→ **Exercise instructions**:
Can you output the material exactly as written, minus any pictures it holds?

------------------------------------------------------------------------

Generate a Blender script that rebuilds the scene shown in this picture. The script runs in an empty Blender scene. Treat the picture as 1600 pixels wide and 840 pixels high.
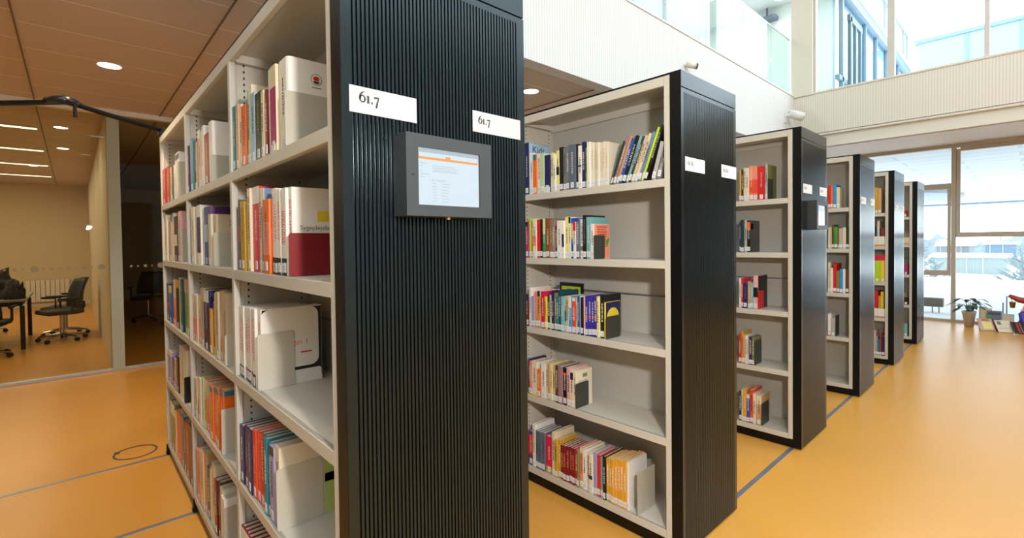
import bpy, bmesh, math, random
from mathutils import Vector, Matrix
random.seed(7)
S = bpy.context.scene
C = S.collection
# ---------------------------------------------------------------- camera
cam_d = bpy.data.cameras.new('camera'); cam = bpy.data.objects.new('camera', cam_d); C.objects.link(cam)
F = Vector((-0.7370569, 0.6755664, -0.01889887)); R_ = Vector((0.67580619, 0.73698009, -0.01209754)); U_ = Vector((-0.0057554, 0.02168855, 0.99974821))
m = Matrix.Identity(4)
for i in range(3):
    m[i][0] = R_[i]; m[i][1] = U_[i]; m[i][2] = -F[i]
m[0][3], m[1][3], m[2][3] = 1.0874, -0.4664, 1.4732
cam.matrix_world = m
cam_d.sensor_width = 36; cam_d.lens = 748.48/1600*36; cam_d.shift_y = -26.9/1600
cam_d.clip_start = 0.02; cam_d.clip_end = 600
S.camera = cam
# ---------------------------------------------------------------- sky, lights, exposure
W = bpy.data.worlds.new('world'); S.world = W; W.use_nodes = True
bg = W.node_tree.nodes['Background']
bg.inputs[0].default_value = (0.88, 0.945, 1.0, 1); bg.inputs[1].default_value = 4.6
S.view_settings.view_transform = 'Standard'; S.view_settings.look = 'None'
S.view_settings.exposure = 0.16; S.view_settings.gamma = 1.0
S.view_settings.use_curve_mapping = False
def area(name, loc, rot, sx, sy, power, color=(1, 1, 1), portal=False):
    d = bpy.data.lights.new(name, 'AREA'); d.shape = 'RECTANGLE'; d.size = sx; d.size_y = sy
    d.energy = power; d.color = color
    if portal: d.cycles.is_portal = True
    o = bpy.data.objects.new(name, d); C.objects.link(o); o.location = loc; o.rotation_euler = rot
    return o
PI = math.pi
# daylight openings: the sky shines in through the glazing at these places
area('portal_east', (6.9, 1.2, 6.6), (0, PI/2, 0), 1.6, 16.0, 1, portal=True)
area('portal_far_upper', (2.5, 9.3, 5.7), (-PI/2, 0, 0), 8.6, 3.2, 1, portal=True)
area('portal_far_lower', (-2.0, 10.8, 1.5), (-PI/2, 0, 0), 8.6, 3.0, 1, portal=True)
area('portal_roof', (2.75, 1.5, 7.4), (0, 0, 0), 3.3, 12.0, 1, portal=True)
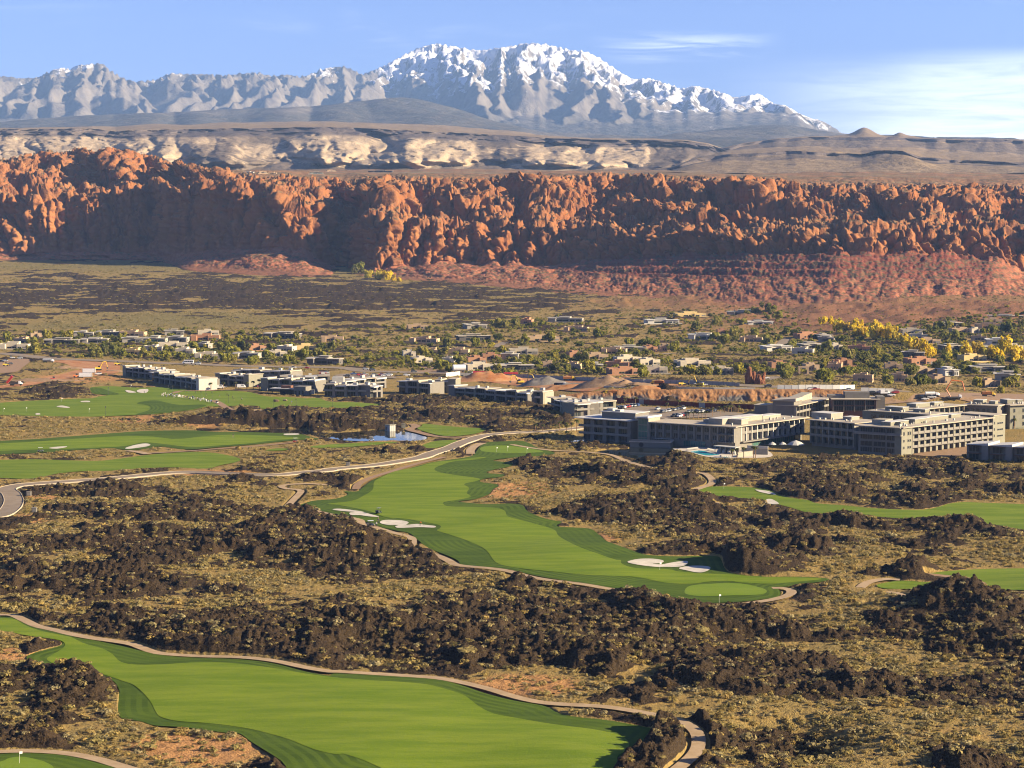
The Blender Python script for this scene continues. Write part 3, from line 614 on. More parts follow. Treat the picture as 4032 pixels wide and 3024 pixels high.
# ================================================================== SETTING: materials of the ground
def mat_ground():
    m, n, b = new_mat('valley_floor')
    p = n.pos()
    lava, sand, hill, olive, plant = n.attr('lava'), n.attr('sand'), n.attr('hill'), n.attr('olive'), n.attr('level')
    n1 = n.noise(p, 0.06, 4.0); n2 = n.noise(p, 0.55, 4.0, 0.65); n3 = n.noise(p, 2.2, 3.0, 0.7)
    dry = n.mix(n.ss(n1, 0.35, 0.65), (0.255, 0.17, 0.055), (0.20, 0.145, 0.048))
    dry = n.mix(n.ss(n2, 0.46, 0.70), dry, (0.16, 0.122, 0.048))
    dry = n.mix(n.ss(n3, 0.52, 0.75), dry, (0.30, 0.22, 0.088))
    sandc = n.mix(n.ss(n2, 0.3, 0.7), (0.40, 0.215, 0.085), (0.30, 0.155, 0.058))
    g = n.mix(n.ss(n.math('ADD', sand, n.math('MULTIPLY', n.math('SUBTRACT', n2, 0.5), 0.7)), 0.25, 0.75), dry, sandc)
    redc = n.mix(n.ss(n2, 0.35, 0.65), (0.24, 0.095, 0.048), (0.16, 0.082, 0.045))
    g = n.mix(n.math('MULTIPLY', hill, 0.85), g, redc)
    g = n.mix(n.math('MULTIPLY', olive, 0.8), g, n.mix(n3, (0.12, 0.105, 0.035), (0.16, 0.135, 0.055)))
    lv = n.mix(n.ss(n3, 0.3, 0.7), (0.016, 0.0110, 0.0060), (0.056, 0.038, 0.021))
    lv = n.mix(n.ss(n1, 0.45, 0.7), lv, (0.040, 0.026, 0.0140))
    lm = n.ss(n.math('ADD', lava, n.math('MULTIPLY', n.math('SUBTRACT', n2, 0.5), 0.45)), 0.26, 0.46)
    g = n.mix(lm, g, lv)
    n.put(b.inputs['Base Color'], g)
    h = n.math('ADD', n.math('MULTIPLY', n3, 0.6), n.math('MULTIPLY', n.noise(p, 0.9, 3.0, 0.6), 0.9))
    n.put(b.inputs['Normal'], n.bump(h, 1.0, 0.8))
    b.inputs['Roughness'].default_value = 0.95
    b.inputs['Specular IOR Level'].default_value = 0.08
    return m
def mat_turf(name, c1, c2, stripes=None, worn=0.35):
    m, n, b = new_mat(name)
    p = n.pos()
    a = n.noise(n.mapping(p, scale=(0.22, 1, 1), rot=(0, 0, -0.35)), 0.16, 5.0, 0.68)
    f = n.noise(p, 1.4, 3.0, 0.7)
    c = n.mix(n.ss(a, 0.36, 0.64), c1, c2)
    if stripes:
        warp = n.noise(p, 0.02, 2.0)
        q = n.math('ADD', n.attr('edge'), n.math('MULTIPLY', warp, 1.5))
        s = n.math('SINE', n.math('MULTIPLY', q, stripes))
        c = n.mix(n.math('MULTIPLY', n.ss(s, -0.4, 0.4), n.ss(n.noise(p, 0.03, 2.0), 0.35, 0.6, 0.15, 0.85)), c, (c1[0] * 2.0, c1[1] * 1.7, c1[2] * 1.8))
    c = n.mix(n.math('MULTIPLY', n.ss(f, 0.50, 0.78), worn), c, (c2[0] * 1.25, c2[1] * 1.05, c2[2] * 1.1))
    n.put(b.inputs['Base Color'], c)
    n.put(b.inputs['Normal'], n.bump(f, 0.35, 0.25))
    b.inputs['Specular IOR Level'].default_value = 0.1
    return m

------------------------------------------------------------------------

→ **Exercise output**:
Generate a Blender script that rebuilds the scene shown in this picture. The script runs in an empty Blender scene. Treat the picture as 1600 pixels wide and 840 pixels high.
import bpy, bmesh, math, random
from mathutils import Vector, Matrix
random.seed(7)
S = bpy.context.scene
C = S.collection
# ---------------------------------------------------------------- camera
cam_d = bpy.data.cameras.new('camera'); cam = bpy.data.objects.new('camera', cam_d); C.objects.link(cam)
F = Vector((-0.7370569, 0.6755664, -0.01889887)); R_ = Vector((0.67580619, 0.73698009, -0.01209754)); U_ = Vector((-0.0057554, 0.02168855, 0.99974821))
m = Matrix.Identity(4)
for i in range(3):
    m[i][0] = R_[i]; m[i][1] = U_[i]; m[i][2] = -F[i]
m[0][3], m[1][3], m[2][3] = 1.0874, -0.4664, 1.4732
cam.matrix_world = m
cam_d.sensor_width = 36; cam_d.lens = 748.48/1600*36; cam_d.shift_y = -26.9/1600
cam_d.clip_start = 0.02; cam_d.clip_end = 600
S.camera = cam
# ---------------------------------------------------------------- sky, lights, exposure
W = bpy.data.worlds.new('world'); S.world = W; W.use_nodes = True
bg = W.node_tree.nodes['Background']
bg.inputs[0].default_value = (0.88, 0.945, 1.0, 1); bg.inputs[1].default_value = 4.6
S.view_settings.view_transform = 'Standard'; S.view_settings.look = 'None'
S.view_settings.exposure = 0.16; S.view_settings.gamma = 1.0
S.view_settings.use_curve_mapping = False
def area(name, loc, rot, sx, sy, power, color=(1, 1, 1), portal=False):
    d = bpy.data.lights.new(name, 'AREA'); d.shape = 'RECTANGLE'; d.size = sx; d.size_y = sy
    d.energy = power; d.color = color
    if portal: d.cycles.is_portal = True
    o = bpy.data.objects.new(name, d); C.objects.link(o); o.location = loc; o.rotation_euler = rot
    return o
PI = math.pi
# daylight openings: the sky shines in through the glazing at these places
area('portal_east', (6.9, 1.2, 6.6), (0, PI/2, 0), 1.6, 16.0, 1, portal=True)
area('portal_far_upper', (2.5, 9.3, 5.7), (-PI/2, 0, 0), 8.6, 3.2, 1, portal=True)
area('portal_far_lower', (-2.0, 10.8, 1.5), (-PI/2, 0, 0), 8.6, 3.0, 1, portal=True)
area('portal_roof', (2.75, 1.5, 7.4), (0, 0, 0), 3.3, 12.0, 1, portal=True)
The Blender Python script for this scene continues. Write part 3, from line 614 on. More parts follow. Treat the picture as 4032 pixels wide and 3024 pixels high.
# ================================================================== SETTING: materials of the ground
def mat_ground():
    m, n, b = new_mat('valley_floor')
    p = n.pos()
    lava, sand, hill, olive, plant = n.attr('lava'), n.attr('sand'), n.attr('hill'), n.attr('olive'), n.attr('level')
    n1 = n.noise(p, 0.06, 4.0); n2 = n.noise(p, 0.55, 4.0, 0.65); n3 = n.noise(p, 2.2, 3.0, 0.7)
    dry = n.mix(n.ss(n1, 0.35, 0.65), (0.255, 0.17, 0.055), (0.20, 0.145, 0.048))
    dry = n.mix(n.ss(n2, 0.46, 0.70), dry, (0.16, 0.122, 0.048))
    dry = n.mix(n.ss(n3, 0.52, 0.75), dry, (0.30, 0.22, 0.088))
    sandc = n.mix(n.ss(n2, 0.3, 0.7), (0.40, 0.215, 0.085), (0.30, 0.155, 0.058))
    g = n.mix(n.ss(n.math('ADD', sand, n.math('MULTIPLY', n.math('SUBTRACT', n2, 0.5), 0.7)), 0.25, 0.75), dry, sandc)
    redc = n.mix(n.ss(n2, 0.35, 0.65), (0.24, 0.095, 0.048), (0.16, 0.082, 0.045))
    g = n.mix(n.math('MULTIPLY', hill, 0.85), g, redc)
    g = n.mix(n.math('MULTIPLY', olive, 0.8), g, n.mix(n3, (0.12, 0.105, 0.035), (0.16, 0.135, 0.055)))
    lv = n.mix(n.ss(n3, 0.3, 0.7), (0.016, 0.0110, 0.0060), (0.056, 0.038, 0.021))
    lv = n.mix(n.ss(n1, 0.45, 0.7), lv, (0.040, 0.026, 0.0140))
    lm = n.ss(n.math('ADD', lava, n.math('MULTIPLY', n.math('SUBTRACT', n2, 0.5), 0.45)), 0.26, 0.46)
    g = n.mix(lm, g, lv)
    n.put(b.inputs['Base Color'], g)
    h = n.math('ADD', n.math('MULTIPLY', n3, 0.6), n.math('MULTIPLY', n.noise(p, 0.9, 3.0, 0.6), 0.9))
    n.put(b.inputs['Normal'], n.bump(h, 1.0, 0.8))
    b.inputs['Roughness'].default_value = 0.95
    b.inputs['Specular IOR Level'].default_value = 0.08
    return m
def mat_turf(name, c1, c2, stripes=None, worn=0.35):
    m, n, b = new_mat(name)
    p = n.pos()
    a = n.noise(n.mapping(p, scale=(0.22, 1, 1), rot=(0, 0, -0.35)), 0.16, 5.0, 0.68)
    f = n.noise(p, 1.4, 3.0, 0.7)
    c = n.mix(n.ss(a, 0.36, 0.64), c1, c2)
    if stripes:
        warp = n.noise(p, 0.02, 2.0)
        q = n.math('ADD', n.attr('edge'), n.math('MULTIPLY', warp, 1.5))
        s = n.math('SINE', n.math('MULTIPLY', q, stripes))
        c = n.mix(n.math('MULTIPLY', n.ss(s, -0.4, 0.4), n.ss(n.noise(p, 0.03, 2.0), 0.35, 0.6, 0.15, 0.85)), c, (c1[0] * 2.0, c1[1] * 1.7, c1[2] * 1.8))
    c = n.mix(n.math('MULTIPLY', n.ss(f, 0.50, 0.78), worn), c, (c2[0] * 1.25, c2[1] * 1.05, c2[2] * 1.1))
    n.put(b.inputs['Base Color'], c)
    n.put(b.inputs['Normal'], n.bump(f, 0.35, 0.25))
    b.inputs['Specular IOR Level'].default_value = 0.1
    return m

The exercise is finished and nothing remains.